Caroline is in love with the doc and drives through thick snow to leave the


baby but can’t muster the courage to do so. When she gets back she hears about


the funeral and goes there. The priest reads out-"*For the things that


are seen are transient, but the things that are unseen are eternal!*’ These


words actually struck a chord in my heart.


I lost a baby when I was 19 and I was told that I was crying all through the D


& C. But soon I had my son in my arms and I forgot all about the baby I


lost. Norah has a healthy Paul in her arms and one baby is enough to make you


forget the rest of the world.


Norah pulled her son into the warm curve of her body, opened her nightgown.


His small hands fluttered against her swollen breasts like moth wings; he


latched on. A sharp pain, which subsided in a wave as the milk came. She


stroked his thin hair, his fragile scalp. Yes, astonishing, the powers of the


body.


But she keeps on harping about the baby she lost and that makes the doc


feel guiltier than ever.


These two decisions are at the core of Kim Edwards’ debut novel, *The Memory


Keeper’s Daughter*. The book leaps from that moment to other parallel


moments in the lives of twins Paul and Phoebe, and those involved in the choices


that made those lives so very different.
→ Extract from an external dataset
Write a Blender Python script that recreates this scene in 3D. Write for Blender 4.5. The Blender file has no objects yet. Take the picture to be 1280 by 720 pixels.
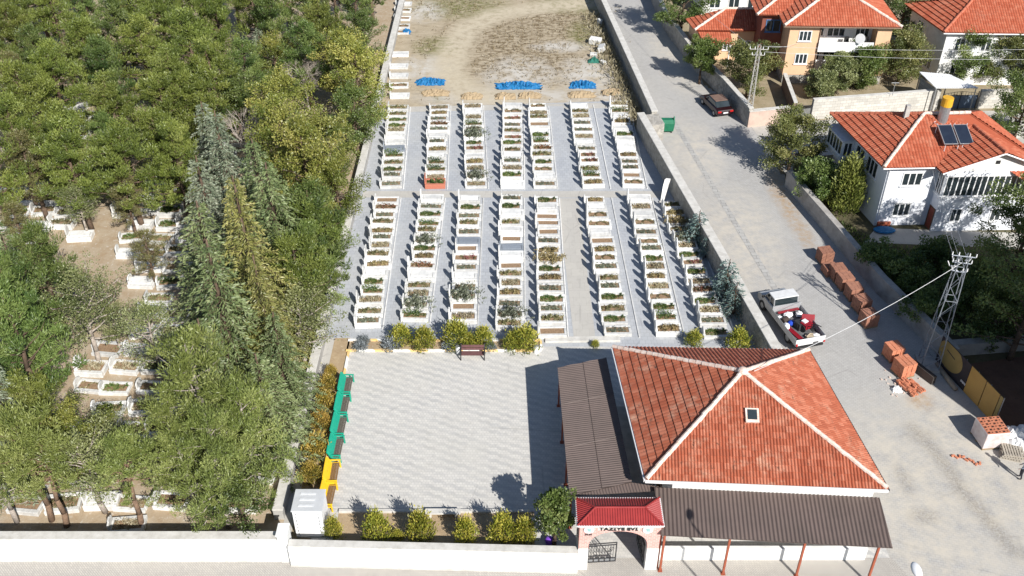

There’s a spiraling structure, each


moment that’s revealed moving us closer to the character’s interiors, until


you’ve wound your way into their cores. Each time that Edwards chooses to show


us, there are echoes of those decisions, reflections upon them, leaving the


reader to deduce the causes and effects that have lead to each scene.


One gets the sense that the question Edwards was asking when she wrote this


book was "how could anyone live with himself if he did this?" The


answer she seems to come up with is, not very well. From the moment of the


birth forward, all of David Henry’s success is superficial. His relationships,


with the lie at their core, are doomed. His marriage is doomed. His son is


foreign to him. Meanwhile, his former nurse, Caroline, only comes to life with


her decision to save Phoebe. The two parents are a study in opposites. As one’s


life grows colder and smaller, the other’s blossoms into a full blown life of


freedom and extra-marital affairs. Norah is nothing but a drifter searching for


something elusive-the hippie culture…free spirit.


The imagery is poignant though. Norah in the school playground sees….”*A


candy wrapper flashed, pin wheeling, across the overgrown spring grass and


caught in the flaming pink azaleas.”


Caroline is the book’s most fully realized character, and the happiest and the


luckiest. She is the heroine, in a mythical sense, someone modeling good


behaviour to us all. She forms a grassroots parents’ activist group, and they


take on the school board to have their children mainstreamed.


Norah gives him a camera, and he begins to view the world through the distance


of its lens. Before he opens the gift, he makes a plea to his wife: *"Please


don’t be sad. I didn’t forget, Norah. Not our anniversary. Not our daughter.


Not anything." *It’s the closest theyever come to understanding one


another, and one of the few glimpses we get of how deep David’s heartbreak must


go.


Paul grows up to be a teenager with the regular adolescent rebellious attitude


towards his parents. Once he walks on the tracks with his friend Duke and both


of them jump off at the last second a la Aamir Khan.” What a rush!” Duke


says. Duke asks him to smoke weed and while he is stoned, Paul thinks about his


twin and whether she would run or sing like he did.


David writes to Caroline and asks about Phoebe and their lives, apologizing at


the same time. Caroline replies, ”* You missed a lot of heartache, sure. But


David, you missed a lot of joy.”


Once David dies, Caroline tells Norah about Phoebe and Paul, the gypsy, turns


around to be the protective brother and settles down close to his sister.


Edwards’ book reminds us of what it is to be human. While it is not without its


flaws, and though it is often deeply sad, it is a life-affirming story, a


reminder of the risks and the limits of love.